Brigadier-General TOWNSEND,
Adjutant General, New York:
I see by the New York papers this evening that a photograph of the corpse of President Lincoln was allowed taken yesterday at New York. I cannot sufficiently express my surprise and disapproval of such an act while the body was in your charge. You will report what officers of the funeral escort were or ought to have been on duty at the time this was done, and immediately relieve them and order them to Washington. You will also direct the provost-marshal to go to the photographer, seize and destroy the plates and any pictures and engravings that may have been made, and consider yourself responsible if the offense is repeated.
EDWIN M. STANTON,
Secretary of War
Stanton probably assumed that close-up images had been made of Lincoln’s face. By the time Lincoln was photographed in New York, he had been dead for nine days. There was only so much the undertakers could do. Stanton no doubt feared that pictures of Lincoln’s face in a state of gruesome decay would be distributed to anyone who wanted to buy them.
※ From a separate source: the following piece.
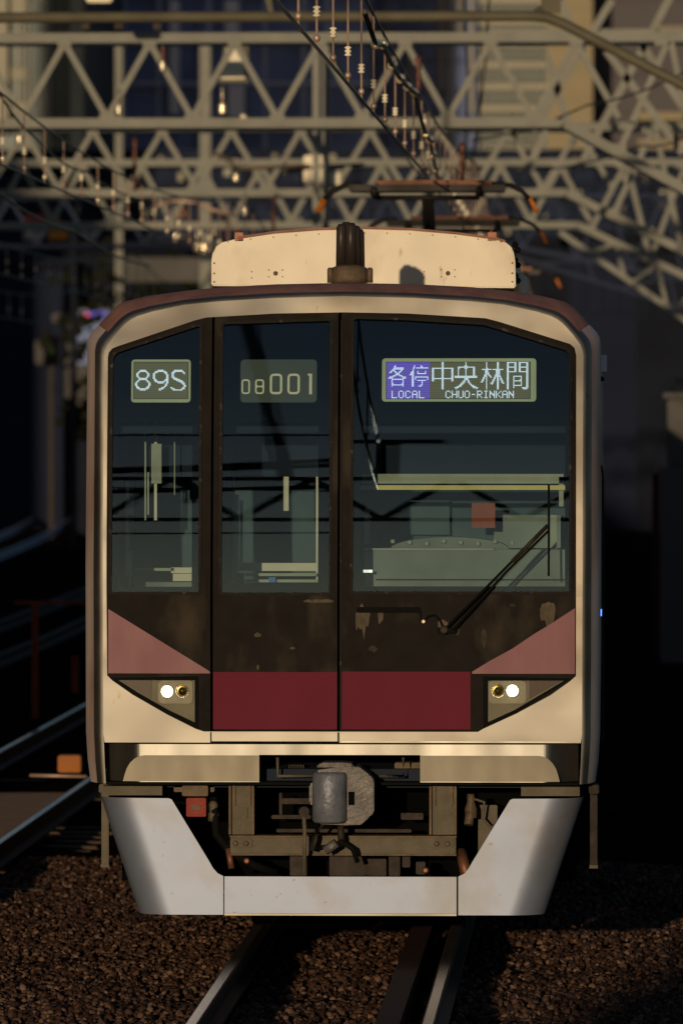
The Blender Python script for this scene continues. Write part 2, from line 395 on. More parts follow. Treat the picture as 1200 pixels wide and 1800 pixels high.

Townsend received the telegram in Albany, New York. He knew his boss well, including his temper. Once Stanton learned the full story, Townsend feared, he would be completely enraged—because it was Townsend, and no one else, who had allowed Lincoln’s corpse to be photographed. In fact, Townsend had posed in the picture, standing beside the coffin.
Townsend decided, before others could report what he had done, to confess.
He sent a telegram to Stanton. “The photograph was taken while I was present,” he wrote. “I regret your disapproval, but it did not strike me as objectionable under the circumstances as it was done.” He would transmit the order about destroying the plates and the photographs. Who, he asked, should be in charge of the funeral train if he obeyed Stanton’s orders and returned the person responsible—himself—to Washington?
When Stanton learned that it was Townsend who had allowed the photographs to be made, he decided not to take away his command. The train was on the move, and there was nobody else available to take charge. But Stanton was still not happy. “The taking of photographs was expressly forbidden by Mrs. Lincoln,” he told Townsend. He worried “that her feelings and the feelings of her family will be greatly wounded.”
“I was not aware of Mrs. Lincoln’s wishes,” Townsend responded, “or the picture would not have been taken.” He added, “It seemed to me the picture would be gratifying, a grand view of what thousands saw and thousands could not see.”